Son anteriores al viaje a Bélgica del que hablábamos al principio, pese a que en ellos parece percibirse el eco grotesco de Ensor. Sabemos que en 1899, cuando Nolde estudiaba en la Academia Julian, salió en París un número de la revista La Plume dedicado por completo al belga, y es probable que él lo viese; también que conociera La entrada de Cristo en Bruselas, datada el año anterior.
Pero, al margen de sus afinidades formales, estas obras de Nolde son muy distintas a las de Ensor. La Cena, Pentecostés, Cristo y los niños, Cristo en el infierno o el tríptico Santa María Egipciaca y demás pinturas de tema bíblico del germano pertenecen a su inspiración mística en la misma o mayor medida que sus paisajes.
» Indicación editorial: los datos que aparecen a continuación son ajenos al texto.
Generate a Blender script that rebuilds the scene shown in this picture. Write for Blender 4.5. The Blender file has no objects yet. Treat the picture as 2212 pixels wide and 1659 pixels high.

Su visión de lo grotesco no tiene relación con el moralismo sarcástico del belga, sino que hunde sus raíces en el misticismo teutónico medieval. De hecho, él siempre insistió en el hecho de ser alemán, incluso cuando pintaba los paisajes de las islas y los mares del sur, así que podemos pensar que en sus obras de tema religioso hay una especie de ascendencia ancestral.
Ejecutadas con pastas cromáticas acres, casi febriles, con verdes marchitos, rojos intensos o violetas un tanto lívidos, nos hacen pensar en el también alemán Heine cuando se refería al romanticismo como una repugnante mezcla de locura gótica y de falsedad moderna. Pero la falsedad la matizamos, porque de esas exacerbadas iconografías expresionistas se desprenden una turbación y una desazón profundas. Los personajes expresionistas de Nolde, si gritaran, nos advertirían de que no creyésemos a esta civilización.
Manejando un contenido fluido sin medida racional, el alemán tendía cada vez más a un modelo exclamativo, sin narración ni desarrollo. En su afán por plasmar lo primordial también había sitio (aunque raramente) para la alegría, aunque esta fuera muy distinta a la felicidad naturalista de Pechstein. Estalla con un clamor salvaje y resulta tan turbadora como la angustia.